| GOAL |
Below are records. Copy every line with "script" in it.

| INPUT RECORDS |
+++

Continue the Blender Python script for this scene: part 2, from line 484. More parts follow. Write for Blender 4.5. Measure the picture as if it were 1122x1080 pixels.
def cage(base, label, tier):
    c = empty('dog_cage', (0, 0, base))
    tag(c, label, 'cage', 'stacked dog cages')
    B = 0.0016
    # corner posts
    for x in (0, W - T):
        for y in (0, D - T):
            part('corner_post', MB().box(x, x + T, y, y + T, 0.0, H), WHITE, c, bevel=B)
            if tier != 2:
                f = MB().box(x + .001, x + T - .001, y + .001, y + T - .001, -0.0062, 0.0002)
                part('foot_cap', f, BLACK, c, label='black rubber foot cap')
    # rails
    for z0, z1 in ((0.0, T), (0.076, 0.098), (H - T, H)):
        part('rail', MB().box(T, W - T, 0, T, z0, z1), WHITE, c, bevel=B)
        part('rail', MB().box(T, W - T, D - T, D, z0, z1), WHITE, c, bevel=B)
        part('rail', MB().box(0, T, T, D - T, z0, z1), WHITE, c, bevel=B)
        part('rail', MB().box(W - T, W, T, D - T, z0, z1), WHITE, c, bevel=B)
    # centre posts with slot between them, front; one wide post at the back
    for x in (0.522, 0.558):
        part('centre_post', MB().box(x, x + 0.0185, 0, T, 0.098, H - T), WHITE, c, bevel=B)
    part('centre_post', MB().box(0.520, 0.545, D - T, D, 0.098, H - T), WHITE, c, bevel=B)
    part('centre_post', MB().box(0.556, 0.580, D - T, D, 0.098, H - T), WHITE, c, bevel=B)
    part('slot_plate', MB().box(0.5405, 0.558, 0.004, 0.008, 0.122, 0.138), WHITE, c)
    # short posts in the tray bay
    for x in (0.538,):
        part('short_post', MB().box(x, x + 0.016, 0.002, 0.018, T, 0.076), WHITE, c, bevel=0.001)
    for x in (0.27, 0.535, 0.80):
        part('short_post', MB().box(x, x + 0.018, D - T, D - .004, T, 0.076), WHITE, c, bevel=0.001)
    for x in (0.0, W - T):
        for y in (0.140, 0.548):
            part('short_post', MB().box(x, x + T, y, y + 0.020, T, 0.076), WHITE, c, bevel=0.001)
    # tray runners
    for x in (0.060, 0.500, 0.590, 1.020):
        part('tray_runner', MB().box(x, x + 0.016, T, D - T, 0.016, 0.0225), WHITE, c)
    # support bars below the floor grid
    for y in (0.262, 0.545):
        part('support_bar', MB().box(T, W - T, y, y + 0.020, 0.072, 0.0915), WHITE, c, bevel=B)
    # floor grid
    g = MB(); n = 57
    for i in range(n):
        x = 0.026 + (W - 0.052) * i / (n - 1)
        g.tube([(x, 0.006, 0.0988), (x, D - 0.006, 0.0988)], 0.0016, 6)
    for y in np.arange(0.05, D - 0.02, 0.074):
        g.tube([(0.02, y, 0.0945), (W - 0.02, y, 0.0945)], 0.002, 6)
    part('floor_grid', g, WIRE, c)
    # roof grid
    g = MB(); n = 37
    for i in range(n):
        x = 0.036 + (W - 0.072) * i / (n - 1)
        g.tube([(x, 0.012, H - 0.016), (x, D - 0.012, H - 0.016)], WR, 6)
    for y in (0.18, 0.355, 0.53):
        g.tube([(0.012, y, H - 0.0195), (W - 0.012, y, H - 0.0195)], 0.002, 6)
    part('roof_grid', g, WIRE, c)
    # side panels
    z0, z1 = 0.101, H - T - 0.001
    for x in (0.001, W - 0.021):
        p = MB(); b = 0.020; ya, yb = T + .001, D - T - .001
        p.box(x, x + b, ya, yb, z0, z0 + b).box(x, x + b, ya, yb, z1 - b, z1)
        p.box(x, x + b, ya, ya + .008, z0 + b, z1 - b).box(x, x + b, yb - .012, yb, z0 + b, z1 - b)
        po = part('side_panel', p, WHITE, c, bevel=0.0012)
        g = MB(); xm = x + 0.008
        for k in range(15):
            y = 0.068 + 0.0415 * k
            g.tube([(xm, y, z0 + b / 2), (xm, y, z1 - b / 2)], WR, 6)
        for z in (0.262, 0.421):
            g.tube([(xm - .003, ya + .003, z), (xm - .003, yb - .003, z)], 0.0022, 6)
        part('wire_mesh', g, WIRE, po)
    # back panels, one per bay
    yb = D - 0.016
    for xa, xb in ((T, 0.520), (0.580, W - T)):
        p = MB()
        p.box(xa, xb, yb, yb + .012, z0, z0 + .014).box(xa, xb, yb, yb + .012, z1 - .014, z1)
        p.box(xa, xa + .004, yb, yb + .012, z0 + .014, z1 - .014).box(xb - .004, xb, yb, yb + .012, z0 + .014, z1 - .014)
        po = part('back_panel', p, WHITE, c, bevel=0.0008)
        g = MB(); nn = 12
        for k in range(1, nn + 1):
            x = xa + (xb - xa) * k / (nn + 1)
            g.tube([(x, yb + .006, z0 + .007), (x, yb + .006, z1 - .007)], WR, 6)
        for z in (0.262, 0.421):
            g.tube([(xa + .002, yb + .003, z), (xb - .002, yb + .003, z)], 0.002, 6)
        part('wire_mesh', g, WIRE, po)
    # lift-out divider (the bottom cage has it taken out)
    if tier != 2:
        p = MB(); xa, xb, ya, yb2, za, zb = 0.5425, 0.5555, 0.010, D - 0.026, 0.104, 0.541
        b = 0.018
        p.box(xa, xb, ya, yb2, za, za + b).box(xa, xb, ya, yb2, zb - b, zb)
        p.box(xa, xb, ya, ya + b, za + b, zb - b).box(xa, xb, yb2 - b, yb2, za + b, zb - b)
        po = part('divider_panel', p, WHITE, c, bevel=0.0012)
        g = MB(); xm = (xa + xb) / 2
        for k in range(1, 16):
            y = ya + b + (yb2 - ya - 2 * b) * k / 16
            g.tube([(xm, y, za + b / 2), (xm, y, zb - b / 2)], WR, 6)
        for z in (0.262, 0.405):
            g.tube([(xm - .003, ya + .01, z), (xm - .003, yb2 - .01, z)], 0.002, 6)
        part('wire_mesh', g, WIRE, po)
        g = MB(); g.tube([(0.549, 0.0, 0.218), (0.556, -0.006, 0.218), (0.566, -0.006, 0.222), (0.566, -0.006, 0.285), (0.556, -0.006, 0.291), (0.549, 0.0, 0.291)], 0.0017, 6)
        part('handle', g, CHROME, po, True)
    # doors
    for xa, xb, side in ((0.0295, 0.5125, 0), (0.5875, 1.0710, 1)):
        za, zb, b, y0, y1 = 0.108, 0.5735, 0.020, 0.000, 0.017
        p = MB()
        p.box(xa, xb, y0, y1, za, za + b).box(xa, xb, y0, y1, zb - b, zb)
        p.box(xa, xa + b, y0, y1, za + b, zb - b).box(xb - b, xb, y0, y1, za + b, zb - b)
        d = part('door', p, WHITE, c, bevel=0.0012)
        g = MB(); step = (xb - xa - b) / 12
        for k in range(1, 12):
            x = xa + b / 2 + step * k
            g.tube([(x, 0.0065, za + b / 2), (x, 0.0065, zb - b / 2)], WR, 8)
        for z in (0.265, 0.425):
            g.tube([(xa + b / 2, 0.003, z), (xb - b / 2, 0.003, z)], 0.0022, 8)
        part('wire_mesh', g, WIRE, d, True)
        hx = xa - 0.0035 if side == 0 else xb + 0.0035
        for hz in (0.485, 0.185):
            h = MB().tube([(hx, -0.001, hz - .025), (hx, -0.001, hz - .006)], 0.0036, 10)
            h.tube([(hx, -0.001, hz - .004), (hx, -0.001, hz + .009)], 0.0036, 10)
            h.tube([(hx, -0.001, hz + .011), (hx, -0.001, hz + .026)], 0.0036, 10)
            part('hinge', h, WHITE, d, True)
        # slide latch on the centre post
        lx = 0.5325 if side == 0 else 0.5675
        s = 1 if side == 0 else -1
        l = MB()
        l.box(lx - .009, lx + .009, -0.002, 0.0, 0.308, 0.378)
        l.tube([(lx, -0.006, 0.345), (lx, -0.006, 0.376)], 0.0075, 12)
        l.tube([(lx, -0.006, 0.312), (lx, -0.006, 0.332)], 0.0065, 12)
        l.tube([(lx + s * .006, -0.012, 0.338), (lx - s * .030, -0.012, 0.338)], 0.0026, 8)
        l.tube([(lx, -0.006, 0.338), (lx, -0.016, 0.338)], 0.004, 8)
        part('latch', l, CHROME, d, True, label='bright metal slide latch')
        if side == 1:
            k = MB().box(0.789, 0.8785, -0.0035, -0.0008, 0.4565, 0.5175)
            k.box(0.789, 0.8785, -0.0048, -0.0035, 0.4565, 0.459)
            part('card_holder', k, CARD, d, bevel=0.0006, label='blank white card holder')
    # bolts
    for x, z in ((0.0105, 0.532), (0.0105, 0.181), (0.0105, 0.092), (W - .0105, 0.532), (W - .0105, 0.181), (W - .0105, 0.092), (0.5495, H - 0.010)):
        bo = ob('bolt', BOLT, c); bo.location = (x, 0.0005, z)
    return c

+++

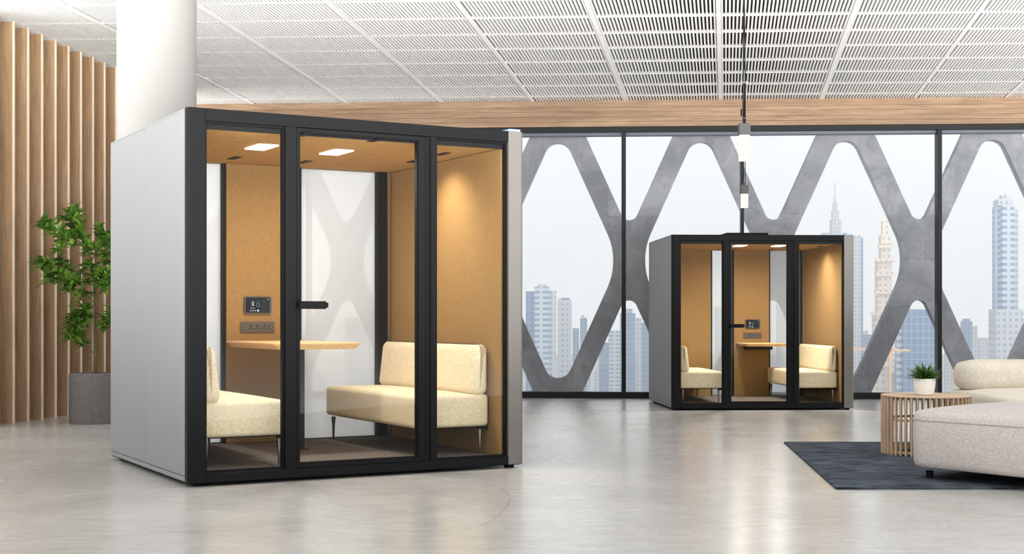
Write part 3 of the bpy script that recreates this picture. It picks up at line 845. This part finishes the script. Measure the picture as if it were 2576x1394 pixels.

+++

| WORKED ANSWER |
Continue the Blender Python script for this scene: part 2, from line 484. More parts follow. Write for Blender 4.5. Measure the picture as if it were 1122x1080 pixels.
Write part 3 of the bpy script that recreates this picture. It picks up at line 845. This part finishes the script. Measure the picture as if it were 2576x1394 pixels.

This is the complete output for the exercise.